** start Dataset excerpt **

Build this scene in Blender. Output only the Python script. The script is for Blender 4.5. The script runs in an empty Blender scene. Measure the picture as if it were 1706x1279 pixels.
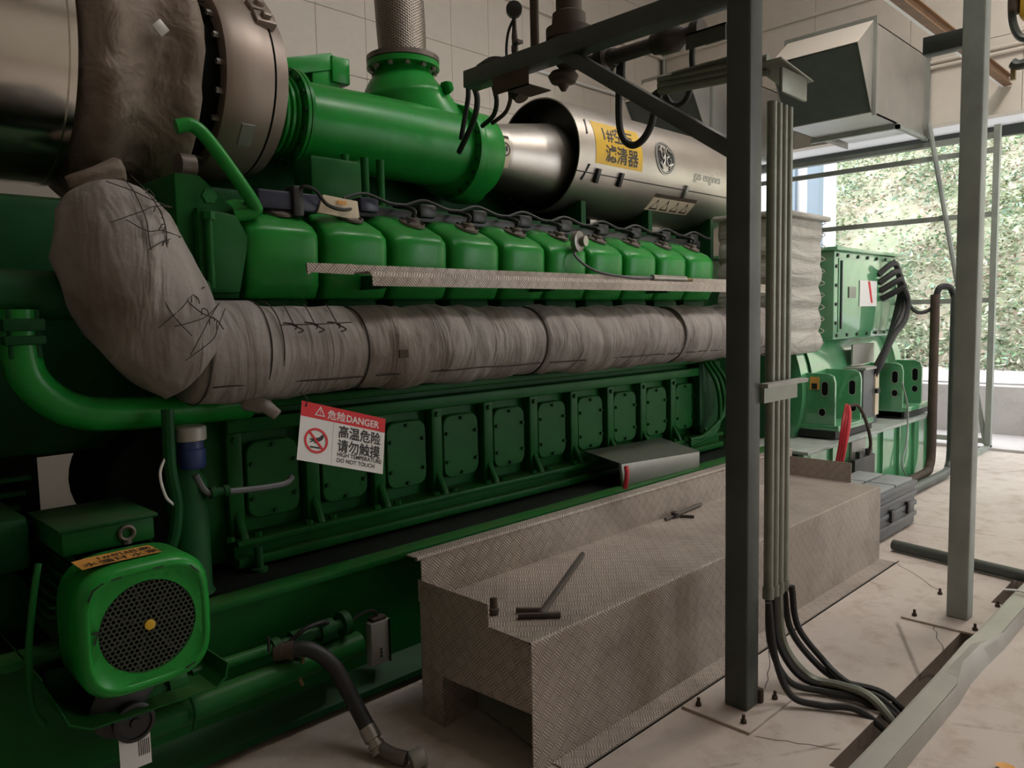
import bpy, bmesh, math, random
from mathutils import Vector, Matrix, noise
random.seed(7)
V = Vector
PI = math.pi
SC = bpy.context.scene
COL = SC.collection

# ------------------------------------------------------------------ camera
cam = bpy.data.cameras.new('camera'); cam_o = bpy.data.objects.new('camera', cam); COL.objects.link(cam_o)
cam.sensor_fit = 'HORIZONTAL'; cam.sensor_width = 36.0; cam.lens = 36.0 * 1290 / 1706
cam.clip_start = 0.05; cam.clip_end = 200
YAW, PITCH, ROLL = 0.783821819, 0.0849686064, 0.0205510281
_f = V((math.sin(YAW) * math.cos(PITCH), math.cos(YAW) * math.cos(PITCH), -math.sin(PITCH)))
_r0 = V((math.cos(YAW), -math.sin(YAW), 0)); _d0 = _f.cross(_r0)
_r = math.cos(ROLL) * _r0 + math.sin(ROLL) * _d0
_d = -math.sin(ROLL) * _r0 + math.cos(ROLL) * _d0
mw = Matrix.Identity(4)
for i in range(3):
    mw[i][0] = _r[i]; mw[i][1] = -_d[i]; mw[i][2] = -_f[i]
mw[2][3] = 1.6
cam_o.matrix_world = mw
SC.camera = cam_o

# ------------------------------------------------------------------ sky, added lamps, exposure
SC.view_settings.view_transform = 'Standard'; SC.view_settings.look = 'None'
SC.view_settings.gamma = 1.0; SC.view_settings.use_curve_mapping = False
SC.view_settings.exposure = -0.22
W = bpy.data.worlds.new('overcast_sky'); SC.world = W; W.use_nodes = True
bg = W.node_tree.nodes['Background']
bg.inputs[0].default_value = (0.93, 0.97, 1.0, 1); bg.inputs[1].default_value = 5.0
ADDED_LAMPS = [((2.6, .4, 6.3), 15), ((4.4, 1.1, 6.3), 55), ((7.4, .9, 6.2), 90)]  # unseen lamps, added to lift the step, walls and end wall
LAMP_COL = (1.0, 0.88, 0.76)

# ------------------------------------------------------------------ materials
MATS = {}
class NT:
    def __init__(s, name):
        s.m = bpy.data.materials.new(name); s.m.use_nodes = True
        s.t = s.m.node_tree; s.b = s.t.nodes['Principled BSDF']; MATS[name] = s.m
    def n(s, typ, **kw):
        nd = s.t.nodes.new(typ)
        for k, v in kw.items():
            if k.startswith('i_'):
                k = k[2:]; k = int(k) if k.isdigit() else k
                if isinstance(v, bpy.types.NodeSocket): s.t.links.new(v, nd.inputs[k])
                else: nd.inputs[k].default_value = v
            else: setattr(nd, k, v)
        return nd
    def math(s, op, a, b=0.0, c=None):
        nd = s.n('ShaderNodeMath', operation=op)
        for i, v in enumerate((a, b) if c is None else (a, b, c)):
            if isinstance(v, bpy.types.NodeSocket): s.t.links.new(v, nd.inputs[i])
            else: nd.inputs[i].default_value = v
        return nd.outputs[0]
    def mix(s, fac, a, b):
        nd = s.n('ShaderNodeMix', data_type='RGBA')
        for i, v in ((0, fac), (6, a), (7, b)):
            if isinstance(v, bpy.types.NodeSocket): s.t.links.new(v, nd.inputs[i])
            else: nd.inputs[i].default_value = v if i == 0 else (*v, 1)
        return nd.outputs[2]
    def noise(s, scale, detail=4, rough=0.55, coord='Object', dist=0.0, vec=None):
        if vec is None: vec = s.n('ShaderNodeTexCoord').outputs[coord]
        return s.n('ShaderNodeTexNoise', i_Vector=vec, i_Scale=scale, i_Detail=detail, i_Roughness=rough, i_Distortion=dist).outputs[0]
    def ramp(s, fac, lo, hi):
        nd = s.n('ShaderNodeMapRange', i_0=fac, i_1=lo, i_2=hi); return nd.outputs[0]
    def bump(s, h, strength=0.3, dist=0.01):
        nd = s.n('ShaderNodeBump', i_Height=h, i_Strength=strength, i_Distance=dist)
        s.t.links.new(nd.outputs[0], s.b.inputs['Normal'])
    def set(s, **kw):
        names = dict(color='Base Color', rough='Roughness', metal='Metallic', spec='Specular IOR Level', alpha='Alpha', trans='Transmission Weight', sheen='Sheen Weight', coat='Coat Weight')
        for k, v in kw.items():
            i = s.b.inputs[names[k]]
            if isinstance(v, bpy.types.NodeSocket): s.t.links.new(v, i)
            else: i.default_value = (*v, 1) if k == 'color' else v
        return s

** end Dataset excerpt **

● Set problem: Everything from the first line to the line with "SC.camera = cam_o" must be repeated exactly, and nothing else. Leave the pictures out.

● Response to this task:
Build this scene in Blender. Output only the Python script. The script is for Blender 4.5. The script runs in an empty Blender scene. Measure the picture as if it were 1706x1279 pixels.
import bpy, bmesh, math, random
from mathutils import Vector, Matrix, noise
random.seed(7)
V = Vector
PI = math.pi
SC = bpy.context.scene
COL = SC.collection

# ------------------------------------------------------------------ camera
cam = bpy.data.cameras.new('camera'); cam_o = bpy.data.objects.new('camera', cam); COL.objects.link(cam_o)
cam.sensor_fit = 'HORIZONTAL'; cam.sensor_width = 36.0; cam.lens = 36.0 * 1290 / 1706
cam.clip_start = 0.05; cam.clip_end = 200
YAW, PITCH, ROLL = 0.783821819, 0.0849686064, 0.0205510281
_f = V((math.sin(YAW) * math.cos(PITCH), math.cos(YAW) * math.cos(PITCH), -math.sin(PITCH)))
_r0 = V((math.cos(YAW), -math.sin(YAW), 0)); _d0 = _f.cross(_r0)
_r = math.cos(ROLL) * _r0 + math.sin(ROLL) * _d0
_d = -math.sin(ROLL) * _r0 + math.cos(ROLL) * _d0
mw = Matrix.Identity(4)
for i in range(3):
    mw[i][0] = _r[i]; mw[i][1] = -_d[i]; mw[i][2] = -_f[i]
mw[2][3] = 1.6
cam_o.matrix_world = mw
SC.camera = cam_o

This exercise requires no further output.